45% General American English
30% Dixie
20% Yankee
5% Upper Midwestern
0% Midwestern
 
Joe Talmadge said:
Ah, there ya go, I grew up in Wayne. I thought "goosey night" spread beyond Wayne, but I know central and south Jersey folks don't use that term. May not even make it out of Passaic county, I guess. I'm actually kinda interested in knowing how far it goes.

edit: google reveals it's made it out to at least Morris county.
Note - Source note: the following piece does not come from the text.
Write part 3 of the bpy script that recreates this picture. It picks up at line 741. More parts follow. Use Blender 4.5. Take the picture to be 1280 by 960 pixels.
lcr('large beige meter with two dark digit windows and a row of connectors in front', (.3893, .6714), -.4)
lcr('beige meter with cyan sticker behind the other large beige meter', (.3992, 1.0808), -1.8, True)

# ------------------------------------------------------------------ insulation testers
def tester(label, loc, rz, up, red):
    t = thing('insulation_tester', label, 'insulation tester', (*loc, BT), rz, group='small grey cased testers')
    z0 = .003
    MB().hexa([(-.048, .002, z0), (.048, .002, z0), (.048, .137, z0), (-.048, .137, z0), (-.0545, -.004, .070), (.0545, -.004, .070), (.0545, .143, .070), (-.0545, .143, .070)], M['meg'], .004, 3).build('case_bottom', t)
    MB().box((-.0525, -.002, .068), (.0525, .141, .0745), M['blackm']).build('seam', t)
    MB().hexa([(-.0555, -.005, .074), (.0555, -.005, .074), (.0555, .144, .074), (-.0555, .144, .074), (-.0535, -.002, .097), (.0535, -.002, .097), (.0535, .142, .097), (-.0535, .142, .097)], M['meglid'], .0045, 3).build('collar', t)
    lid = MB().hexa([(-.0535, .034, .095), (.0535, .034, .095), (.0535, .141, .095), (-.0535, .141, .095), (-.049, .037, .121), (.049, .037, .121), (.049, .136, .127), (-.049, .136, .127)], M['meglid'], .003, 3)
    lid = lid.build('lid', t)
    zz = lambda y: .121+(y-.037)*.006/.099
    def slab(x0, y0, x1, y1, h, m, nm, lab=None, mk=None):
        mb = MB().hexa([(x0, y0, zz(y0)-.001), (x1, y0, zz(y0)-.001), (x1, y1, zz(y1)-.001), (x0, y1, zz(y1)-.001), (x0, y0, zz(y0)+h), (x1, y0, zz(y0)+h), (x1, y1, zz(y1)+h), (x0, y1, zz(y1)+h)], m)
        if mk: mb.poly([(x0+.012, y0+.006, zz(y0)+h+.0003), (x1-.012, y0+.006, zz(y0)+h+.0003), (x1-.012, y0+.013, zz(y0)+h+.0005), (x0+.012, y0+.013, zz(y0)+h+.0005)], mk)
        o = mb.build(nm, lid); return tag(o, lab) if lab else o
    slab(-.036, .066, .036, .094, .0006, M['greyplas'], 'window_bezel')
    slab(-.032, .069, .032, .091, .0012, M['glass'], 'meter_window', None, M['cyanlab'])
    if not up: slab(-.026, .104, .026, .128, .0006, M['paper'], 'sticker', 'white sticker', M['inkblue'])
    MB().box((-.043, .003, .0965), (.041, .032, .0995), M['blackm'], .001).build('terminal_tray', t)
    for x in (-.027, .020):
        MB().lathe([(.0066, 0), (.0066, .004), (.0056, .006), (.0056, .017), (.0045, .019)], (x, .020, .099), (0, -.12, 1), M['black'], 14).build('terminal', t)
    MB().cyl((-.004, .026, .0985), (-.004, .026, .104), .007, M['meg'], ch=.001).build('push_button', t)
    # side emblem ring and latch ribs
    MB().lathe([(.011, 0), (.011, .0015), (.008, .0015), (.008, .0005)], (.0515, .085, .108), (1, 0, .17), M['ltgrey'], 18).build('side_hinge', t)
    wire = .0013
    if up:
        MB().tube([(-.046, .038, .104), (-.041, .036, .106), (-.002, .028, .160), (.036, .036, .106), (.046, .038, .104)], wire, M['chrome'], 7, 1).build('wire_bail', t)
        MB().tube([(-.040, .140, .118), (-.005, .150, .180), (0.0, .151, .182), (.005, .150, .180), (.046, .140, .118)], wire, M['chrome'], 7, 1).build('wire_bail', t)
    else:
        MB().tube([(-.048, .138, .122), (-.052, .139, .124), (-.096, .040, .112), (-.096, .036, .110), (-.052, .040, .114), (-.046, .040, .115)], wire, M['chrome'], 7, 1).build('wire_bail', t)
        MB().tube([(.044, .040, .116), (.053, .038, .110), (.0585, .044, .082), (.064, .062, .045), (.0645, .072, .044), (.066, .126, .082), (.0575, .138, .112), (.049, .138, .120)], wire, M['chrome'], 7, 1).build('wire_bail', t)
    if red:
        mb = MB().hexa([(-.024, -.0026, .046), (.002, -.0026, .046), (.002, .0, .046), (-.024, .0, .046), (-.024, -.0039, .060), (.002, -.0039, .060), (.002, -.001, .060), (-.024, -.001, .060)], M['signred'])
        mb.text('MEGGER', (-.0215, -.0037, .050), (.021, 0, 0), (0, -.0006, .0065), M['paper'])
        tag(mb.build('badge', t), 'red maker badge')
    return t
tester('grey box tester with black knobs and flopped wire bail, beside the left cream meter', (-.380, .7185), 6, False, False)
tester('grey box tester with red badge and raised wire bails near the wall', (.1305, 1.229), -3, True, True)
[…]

My mom and dad are from bloomfield and belleville, and they all called it goosey night too. It was pretty well understood in essex county as well. I had no idea it had another name until I moved to the south.
 
Another guy raised in the mid-Atlantic seaboard:

70% General American English
15% Yankee
10% Dixie
0% Midwestern
0% Upper Midwestern
 
cmd said:
For the same reason someone would buy 10 packages of generic oreo cookies, then twist/lick/stick them all over the windows of a car. :D
and the same reason you'd buy boxes of plastic forks and stick them in someone else's yard...

As for me:
75% General American English
20% Dixie
5% Yankee
0% Midwestern
0% Upper Midwestern
...I life 8 years in Minnesota and can't manage just a little bit of Midwestern? At least I learned a bit from my years in Texas I guess.
 
80% General American English
10% Dixie
5% Yankee
0% Midwestern
0% Upper Midwestern
 
35% General American English
30% Yankee
15% Dixie
5% Midwestern
5% Upper Midwestern

They don't add up to 100% 'cos I left out a couple where no answers applied.

Mary = Mearrey
Marry = marruy
Merry = merruy

Andrew.
 
60% General American English
20% Dixie
10% Upper Midwestern
5% Midwestern
5% Yankee

weird test. i was born and raised in central missouri.